Monika - no kurcze, normalnie zwątpiłam, że u Was już dwójeczka . Zapomniałam kompletnie o twojej ciaży. Wstyd, jak możesz tak nas nawiedzać, raz na kilka albo kilkanaście miesięcy.
Gratulacje wielgachne dla wspaniałej mamy, siostry, taty.
I pisz wiecej, albo przyunajmniej częściej.
karoleenka- padnę , mówisz trójeczka Ci się marzy.
Jak zaczniecie się mnożyć i nie będziesz w parze z Jaguar, bo ona też chętna, to ja uciekam z wątku. Bo ja kompletnie na trzecie nie mam ochoty.
I powiem szczerze,ze przyziemne powody tak naprawdę. Jakos finansowo tego nie widzę. Trudno byłoby mi się odzwyczaić,ze mam cos kupić innego niż do tej pory. A ja mało gospodarna jestem, kasa przelatuje mi przez palce totalnie.
Ale są jeszcze conajmniej dwa powody: Następny, to ta patologia,
Mpoja mamuska by chyba wykończyła się, że jej córeczka ma trójkę dzieci.
Chociaż by musiała pewnie zaakceptowac fakt. O ile by jej się to udałao.
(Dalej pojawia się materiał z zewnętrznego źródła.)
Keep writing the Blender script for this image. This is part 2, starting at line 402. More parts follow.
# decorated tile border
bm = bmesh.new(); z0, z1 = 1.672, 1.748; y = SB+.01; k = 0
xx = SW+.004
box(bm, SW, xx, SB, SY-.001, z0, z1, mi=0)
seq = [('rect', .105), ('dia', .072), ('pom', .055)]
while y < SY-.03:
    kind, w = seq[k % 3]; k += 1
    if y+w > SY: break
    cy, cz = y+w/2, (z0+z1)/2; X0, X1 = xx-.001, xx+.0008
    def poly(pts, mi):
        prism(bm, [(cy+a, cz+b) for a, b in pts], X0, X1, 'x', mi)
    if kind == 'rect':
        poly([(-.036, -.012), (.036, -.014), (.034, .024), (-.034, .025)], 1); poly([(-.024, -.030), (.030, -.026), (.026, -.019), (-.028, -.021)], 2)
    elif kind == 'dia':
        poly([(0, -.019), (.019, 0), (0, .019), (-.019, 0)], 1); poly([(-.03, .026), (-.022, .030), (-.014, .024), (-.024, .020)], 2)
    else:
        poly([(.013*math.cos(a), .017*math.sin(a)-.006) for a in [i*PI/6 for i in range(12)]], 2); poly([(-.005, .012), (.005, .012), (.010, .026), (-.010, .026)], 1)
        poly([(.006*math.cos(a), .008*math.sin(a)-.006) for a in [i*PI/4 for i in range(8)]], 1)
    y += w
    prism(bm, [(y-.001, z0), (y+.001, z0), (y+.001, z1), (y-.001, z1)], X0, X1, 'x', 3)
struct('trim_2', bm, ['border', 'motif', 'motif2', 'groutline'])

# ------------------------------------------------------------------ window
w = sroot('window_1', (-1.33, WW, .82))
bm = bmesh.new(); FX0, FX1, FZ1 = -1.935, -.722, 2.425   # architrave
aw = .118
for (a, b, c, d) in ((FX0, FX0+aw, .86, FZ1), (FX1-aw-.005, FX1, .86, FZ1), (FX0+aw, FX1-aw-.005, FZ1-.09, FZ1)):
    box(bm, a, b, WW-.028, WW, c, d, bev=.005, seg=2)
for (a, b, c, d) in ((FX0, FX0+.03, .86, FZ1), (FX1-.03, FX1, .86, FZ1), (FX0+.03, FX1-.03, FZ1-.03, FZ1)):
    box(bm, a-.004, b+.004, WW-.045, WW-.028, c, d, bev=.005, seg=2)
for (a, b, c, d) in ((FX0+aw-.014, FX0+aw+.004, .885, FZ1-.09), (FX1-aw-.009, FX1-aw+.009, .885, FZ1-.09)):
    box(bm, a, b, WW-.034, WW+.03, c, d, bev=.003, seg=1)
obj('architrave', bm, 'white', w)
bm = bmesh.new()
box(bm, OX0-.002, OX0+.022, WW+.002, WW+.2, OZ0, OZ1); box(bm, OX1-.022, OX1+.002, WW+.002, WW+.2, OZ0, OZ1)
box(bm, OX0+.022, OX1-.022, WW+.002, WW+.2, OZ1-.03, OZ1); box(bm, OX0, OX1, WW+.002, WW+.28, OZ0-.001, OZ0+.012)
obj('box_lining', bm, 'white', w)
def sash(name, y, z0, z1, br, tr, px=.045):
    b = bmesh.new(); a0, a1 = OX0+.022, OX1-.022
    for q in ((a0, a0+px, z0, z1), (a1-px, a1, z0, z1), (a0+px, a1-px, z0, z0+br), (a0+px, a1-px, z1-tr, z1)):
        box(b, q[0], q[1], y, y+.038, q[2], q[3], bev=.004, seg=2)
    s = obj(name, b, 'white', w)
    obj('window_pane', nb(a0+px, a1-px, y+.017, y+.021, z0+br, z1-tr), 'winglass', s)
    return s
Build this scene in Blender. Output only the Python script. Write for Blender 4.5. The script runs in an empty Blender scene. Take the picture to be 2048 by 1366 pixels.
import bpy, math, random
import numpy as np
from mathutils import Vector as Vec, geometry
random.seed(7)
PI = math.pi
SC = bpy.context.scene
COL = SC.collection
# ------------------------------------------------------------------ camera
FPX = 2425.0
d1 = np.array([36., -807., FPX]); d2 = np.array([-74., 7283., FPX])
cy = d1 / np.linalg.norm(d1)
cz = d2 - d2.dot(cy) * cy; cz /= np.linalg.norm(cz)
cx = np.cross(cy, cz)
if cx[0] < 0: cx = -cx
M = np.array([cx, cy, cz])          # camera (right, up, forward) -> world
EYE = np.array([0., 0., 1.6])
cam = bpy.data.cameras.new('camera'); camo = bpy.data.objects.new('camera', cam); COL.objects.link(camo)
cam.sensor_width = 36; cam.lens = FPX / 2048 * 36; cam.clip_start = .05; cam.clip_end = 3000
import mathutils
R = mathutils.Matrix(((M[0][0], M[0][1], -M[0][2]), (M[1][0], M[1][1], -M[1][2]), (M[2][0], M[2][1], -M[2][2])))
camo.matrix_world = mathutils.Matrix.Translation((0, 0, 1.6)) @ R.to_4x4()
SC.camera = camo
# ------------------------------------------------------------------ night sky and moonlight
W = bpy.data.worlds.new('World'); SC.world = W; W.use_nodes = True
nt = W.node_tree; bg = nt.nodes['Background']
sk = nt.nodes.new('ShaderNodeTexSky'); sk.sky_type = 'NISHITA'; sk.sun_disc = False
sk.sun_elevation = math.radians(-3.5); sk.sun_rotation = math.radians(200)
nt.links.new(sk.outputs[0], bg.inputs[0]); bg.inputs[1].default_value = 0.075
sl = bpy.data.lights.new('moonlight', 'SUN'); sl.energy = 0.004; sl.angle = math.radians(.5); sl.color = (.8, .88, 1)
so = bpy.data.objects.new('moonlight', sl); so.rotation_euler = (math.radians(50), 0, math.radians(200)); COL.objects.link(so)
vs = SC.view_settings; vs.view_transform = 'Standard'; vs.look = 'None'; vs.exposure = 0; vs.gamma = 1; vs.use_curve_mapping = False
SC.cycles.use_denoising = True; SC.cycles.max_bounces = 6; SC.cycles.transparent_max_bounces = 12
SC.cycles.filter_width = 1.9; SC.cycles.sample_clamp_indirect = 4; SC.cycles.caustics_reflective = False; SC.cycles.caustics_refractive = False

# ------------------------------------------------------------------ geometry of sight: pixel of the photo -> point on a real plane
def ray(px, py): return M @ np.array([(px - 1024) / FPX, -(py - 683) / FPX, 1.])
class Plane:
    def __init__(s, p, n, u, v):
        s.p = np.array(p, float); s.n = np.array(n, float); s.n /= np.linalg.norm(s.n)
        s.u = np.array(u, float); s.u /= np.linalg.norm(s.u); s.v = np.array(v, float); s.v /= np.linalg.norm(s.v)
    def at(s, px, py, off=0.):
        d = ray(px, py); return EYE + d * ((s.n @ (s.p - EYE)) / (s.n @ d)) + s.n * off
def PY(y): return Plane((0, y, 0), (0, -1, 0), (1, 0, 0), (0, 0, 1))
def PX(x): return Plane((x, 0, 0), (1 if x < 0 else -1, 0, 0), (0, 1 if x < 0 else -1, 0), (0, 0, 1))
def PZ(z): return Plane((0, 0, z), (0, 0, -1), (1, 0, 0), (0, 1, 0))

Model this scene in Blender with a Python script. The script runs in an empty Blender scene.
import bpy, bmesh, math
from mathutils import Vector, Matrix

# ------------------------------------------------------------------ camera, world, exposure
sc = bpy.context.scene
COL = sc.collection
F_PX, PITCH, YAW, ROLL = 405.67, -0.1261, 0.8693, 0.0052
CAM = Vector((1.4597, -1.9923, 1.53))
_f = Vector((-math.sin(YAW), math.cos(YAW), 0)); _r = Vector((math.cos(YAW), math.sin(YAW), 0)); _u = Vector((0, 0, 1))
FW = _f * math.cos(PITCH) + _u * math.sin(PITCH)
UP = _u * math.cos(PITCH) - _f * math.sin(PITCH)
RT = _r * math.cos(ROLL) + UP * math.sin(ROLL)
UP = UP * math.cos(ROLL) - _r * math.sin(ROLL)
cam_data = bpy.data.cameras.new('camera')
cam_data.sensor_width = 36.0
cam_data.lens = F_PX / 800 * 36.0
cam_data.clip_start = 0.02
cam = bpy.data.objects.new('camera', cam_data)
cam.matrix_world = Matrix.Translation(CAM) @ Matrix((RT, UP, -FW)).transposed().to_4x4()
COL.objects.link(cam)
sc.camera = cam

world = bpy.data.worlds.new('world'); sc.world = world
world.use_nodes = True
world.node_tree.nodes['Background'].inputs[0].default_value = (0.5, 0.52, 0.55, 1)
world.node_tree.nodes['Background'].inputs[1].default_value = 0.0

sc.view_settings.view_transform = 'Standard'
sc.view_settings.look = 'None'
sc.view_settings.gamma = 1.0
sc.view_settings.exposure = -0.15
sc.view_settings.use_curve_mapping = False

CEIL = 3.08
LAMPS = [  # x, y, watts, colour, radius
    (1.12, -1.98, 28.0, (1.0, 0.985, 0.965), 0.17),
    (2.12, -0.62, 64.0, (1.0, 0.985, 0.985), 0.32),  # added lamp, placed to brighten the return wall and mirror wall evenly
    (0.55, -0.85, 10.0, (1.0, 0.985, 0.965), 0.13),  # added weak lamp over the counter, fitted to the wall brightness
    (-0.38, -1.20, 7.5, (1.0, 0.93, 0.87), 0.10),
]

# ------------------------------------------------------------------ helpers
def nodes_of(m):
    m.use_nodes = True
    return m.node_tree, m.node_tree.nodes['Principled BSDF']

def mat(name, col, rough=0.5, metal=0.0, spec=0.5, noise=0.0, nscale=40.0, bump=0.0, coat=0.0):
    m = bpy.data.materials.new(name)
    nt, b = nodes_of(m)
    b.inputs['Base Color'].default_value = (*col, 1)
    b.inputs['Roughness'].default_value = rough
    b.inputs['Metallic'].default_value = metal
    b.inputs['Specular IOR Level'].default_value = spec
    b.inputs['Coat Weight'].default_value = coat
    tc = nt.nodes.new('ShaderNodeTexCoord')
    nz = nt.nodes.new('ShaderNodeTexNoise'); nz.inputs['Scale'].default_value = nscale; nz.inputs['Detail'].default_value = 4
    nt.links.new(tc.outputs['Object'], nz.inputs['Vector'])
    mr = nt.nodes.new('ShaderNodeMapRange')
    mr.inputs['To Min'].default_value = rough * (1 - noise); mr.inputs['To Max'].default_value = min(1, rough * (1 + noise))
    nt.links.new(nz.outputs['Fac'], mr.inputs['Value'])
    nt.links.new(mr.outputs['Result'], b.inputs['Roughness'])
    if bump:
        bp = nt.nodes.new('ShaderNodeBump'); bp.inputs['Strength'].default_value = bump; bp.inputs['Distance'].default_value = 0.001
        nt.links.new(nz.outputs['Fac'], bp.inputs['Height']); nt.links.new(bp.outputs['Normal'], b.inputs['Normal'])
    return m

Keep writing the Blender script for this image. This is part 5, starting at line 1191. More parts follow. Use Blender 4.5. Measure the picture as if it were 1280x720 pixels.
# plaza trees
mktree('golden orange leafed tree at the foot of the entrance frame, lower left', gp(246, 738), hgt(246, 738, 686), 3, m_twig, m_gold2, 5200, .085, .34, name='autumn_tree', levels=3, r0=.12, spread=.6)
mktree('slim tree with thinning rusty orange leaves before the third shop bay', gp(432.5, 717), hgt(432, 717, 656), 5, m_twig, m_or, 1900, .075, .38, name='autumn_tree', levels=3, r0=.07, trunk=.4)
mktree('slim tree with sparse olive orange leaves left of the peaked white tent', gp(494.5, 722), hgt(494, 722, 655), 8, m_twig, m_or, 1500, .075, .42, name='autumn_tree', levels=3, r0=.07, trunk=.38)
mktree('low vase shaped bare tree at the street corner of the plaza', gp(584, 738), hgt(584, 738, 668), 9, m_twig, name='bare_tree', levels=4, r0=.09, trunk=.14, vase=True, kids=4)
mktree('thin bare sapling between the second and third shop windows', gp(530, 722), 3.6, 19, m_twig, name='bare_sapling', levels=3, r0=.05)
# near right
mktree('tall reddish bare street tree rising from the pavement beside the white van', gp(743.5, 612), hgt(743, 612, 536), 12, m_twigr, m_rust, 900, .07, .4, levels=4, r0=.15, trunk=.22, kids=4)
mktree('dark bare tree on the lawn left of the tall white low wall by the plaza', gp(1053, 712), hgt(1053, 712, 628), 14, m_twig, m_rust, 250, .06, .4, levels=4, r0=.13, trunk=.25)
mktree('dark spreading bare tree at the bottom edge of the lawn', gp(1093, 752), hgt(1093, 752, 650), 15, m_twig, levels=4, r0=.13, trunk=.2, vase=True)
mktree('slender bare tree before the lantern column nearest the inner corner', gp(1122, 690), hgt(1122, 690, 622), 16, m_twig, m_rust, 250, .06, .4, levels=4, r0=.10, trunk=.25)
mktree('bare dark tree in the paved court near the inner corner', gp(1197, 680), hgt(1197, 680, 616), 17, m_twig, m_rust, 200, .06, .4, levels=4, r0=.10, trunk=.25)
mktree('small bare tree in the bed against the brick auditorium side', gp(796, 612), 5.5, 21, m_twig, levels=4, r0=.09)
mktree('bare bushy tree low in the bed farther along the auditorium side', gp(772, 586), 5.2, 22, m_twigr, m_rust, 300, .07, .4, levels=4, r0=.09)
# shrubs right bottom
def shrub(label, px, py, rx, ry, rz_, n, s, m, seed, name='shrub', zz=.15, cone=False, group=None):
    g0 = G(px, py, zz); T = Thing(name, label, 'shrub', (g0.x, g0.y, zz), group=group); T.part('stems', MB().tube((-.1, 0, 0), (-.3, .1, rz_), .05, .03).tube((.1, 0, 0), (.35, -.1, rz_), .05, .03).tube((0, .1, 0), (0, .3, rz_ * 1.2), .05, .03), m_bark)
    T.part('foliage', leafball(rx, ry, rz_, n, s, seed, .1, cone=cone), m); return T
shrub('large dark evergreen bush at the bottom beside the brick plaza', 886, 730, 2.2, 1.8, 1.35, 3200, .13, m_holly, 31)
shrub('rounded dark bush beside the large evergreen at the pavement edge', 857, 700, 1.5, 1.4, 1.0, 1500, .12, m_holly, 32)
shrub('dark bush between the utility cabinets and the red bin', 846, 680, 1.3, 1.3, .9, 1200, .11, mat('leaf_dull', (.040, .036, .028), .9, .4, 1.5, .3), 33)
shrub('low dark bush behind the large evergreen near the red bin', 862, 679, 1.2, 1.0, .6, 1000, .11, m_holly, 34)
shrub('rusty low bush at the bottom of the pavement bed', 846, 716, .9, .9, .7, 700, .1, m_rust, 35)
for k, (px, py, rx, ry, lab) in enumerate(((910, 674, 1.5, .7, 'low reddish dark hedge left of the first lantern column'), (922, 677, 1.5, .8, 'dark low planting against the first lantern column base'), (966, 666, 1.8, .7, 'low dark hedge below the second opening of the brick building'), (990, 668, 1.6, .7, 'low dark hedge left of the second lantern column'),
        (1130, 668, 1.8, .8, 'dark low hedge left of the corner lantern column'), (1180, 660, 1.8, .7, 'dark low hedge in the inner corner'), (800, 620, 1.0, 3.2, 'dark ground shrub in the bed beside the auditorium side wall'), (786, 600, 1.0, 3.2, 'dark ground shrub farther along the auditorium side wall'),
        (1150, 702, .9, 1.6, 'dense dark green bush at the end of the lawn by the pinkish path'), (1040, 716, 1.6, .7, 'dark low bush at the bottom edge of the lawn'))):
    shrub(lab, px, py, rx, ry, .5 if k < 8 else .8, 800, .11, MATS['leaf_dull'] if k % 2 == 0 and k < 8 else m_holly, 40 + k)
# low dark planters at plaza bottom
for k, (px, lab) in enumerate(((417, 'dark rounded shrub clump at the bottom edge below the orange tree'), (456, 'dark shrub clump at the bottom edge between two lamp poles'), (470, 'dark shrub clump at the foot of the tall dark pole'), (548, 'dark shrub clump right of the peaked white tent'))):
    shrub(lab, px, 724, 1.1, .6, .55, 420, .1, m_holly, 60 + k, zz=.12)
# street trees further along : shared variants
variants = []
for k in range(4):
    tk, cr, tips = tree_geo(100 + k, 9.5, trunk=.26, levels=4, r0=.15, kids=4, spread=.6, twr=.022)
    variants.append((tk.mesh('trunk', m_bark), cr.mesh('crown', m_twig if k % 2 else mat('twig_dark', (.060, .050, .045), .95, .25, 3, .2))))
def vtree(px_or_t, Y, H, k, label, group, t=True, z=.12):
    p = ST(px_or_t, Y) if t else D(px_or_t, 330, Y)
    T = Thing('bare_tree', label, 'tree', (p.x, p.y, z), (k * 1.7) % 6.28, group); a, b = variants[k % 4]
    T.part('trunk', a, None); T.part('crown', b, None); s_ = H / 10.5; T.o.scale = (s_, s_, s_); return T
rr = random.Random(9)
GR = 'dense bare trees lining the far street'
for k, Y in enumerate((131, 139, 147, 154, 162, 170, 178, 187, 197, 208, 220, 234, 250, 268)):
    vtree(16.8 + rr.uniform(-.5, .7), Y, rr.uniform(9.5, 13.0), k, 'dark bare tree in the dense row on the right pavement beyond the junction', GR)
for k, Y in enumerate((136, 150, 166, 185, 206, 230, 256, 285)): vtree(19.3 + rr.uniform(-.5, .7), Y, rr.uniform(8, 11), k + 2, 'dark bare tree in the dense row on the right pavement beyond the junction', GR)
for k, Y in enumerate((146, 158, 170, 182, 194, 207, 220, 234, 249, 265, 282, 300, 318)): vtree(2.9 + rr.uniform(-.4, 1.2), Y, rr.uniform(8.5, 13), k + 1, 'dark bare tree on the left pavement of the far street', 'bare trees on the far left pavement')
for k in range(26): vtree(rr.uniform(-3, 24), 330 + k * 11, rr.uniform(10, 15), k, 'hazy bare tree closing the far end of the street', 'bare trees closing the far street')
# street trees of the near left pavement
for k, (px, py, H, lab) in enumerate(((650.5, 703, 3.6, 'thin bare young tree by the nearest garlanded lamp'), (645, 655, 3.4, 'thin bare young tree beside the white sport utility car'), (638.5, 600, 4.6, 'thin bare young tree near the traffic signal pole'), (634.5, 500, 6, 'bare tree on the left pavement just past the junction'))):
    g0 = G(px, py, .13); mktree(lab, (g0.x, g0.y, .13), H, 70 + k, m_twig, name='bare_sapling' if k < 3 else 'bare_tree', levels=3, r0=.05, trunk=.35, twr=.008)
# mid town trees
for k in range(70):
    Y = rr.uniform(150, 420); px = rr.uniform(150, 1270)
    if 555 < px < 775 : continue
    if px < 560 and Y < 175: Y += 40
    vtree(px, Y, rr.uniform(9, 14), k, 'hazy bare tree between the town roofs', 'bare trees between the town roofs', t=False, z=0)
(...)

Bo do tej pory jak idę z dwójką, to ona nie może uwierzyć, że ja mam dwoje dzieci.
Jakoś ona w ogóle nie przyjmuje do wiadomości,że można chcieć miec więcej niż jedno dzieci. Ale to pzrez trudny i długotrwały poród ze mną i rozumiem doskonale, bo do dzisiaj noszę jego ślady
A nastęny powód to właśnie wiek. Ale nie mój, moich dzieci. chwilami nie daję rady ich spacyfikować i jak jeszcze miałbym jedno to dziękuję. Chociaz gdybym teraz miała 25 lat na przykład, to za kolejne 8-10 pomyślałabym o trzecim moze.
No dobra, cały wielki post mi wyszedł.
Tak poza tematem. Miłosz mój uczy sie pływać, idzie mu świtnie.
Mówiłam mu,że na basenie będzie miała wodę po szyję.
Po pierwszych zajeciach wychodzi i mówi, czemu nie mówiłas mi,że tam jest tak głeboko.
Ja ; no przeciez mówiła Ci ,że będziesz miał wodę pod szyję
On: tak? ale jak poszedłem dalej to miałaem ponad oczy
ja; I co zrobiłeś?
on: jak to co, złapałem się liny
Tak,że tydzien mamy zawalony czasowo. Wtorek basen, środa angielski, czwartek basen, piątek karate.
A wczoraj wychodzi z przedszkola i mówi: szkod,że dzisiaj poniedziałęk, bo nigdzie nie idę.
No, na poniedziałejk to ewentualnie zespół folklorysyczno-baletowy by mi został.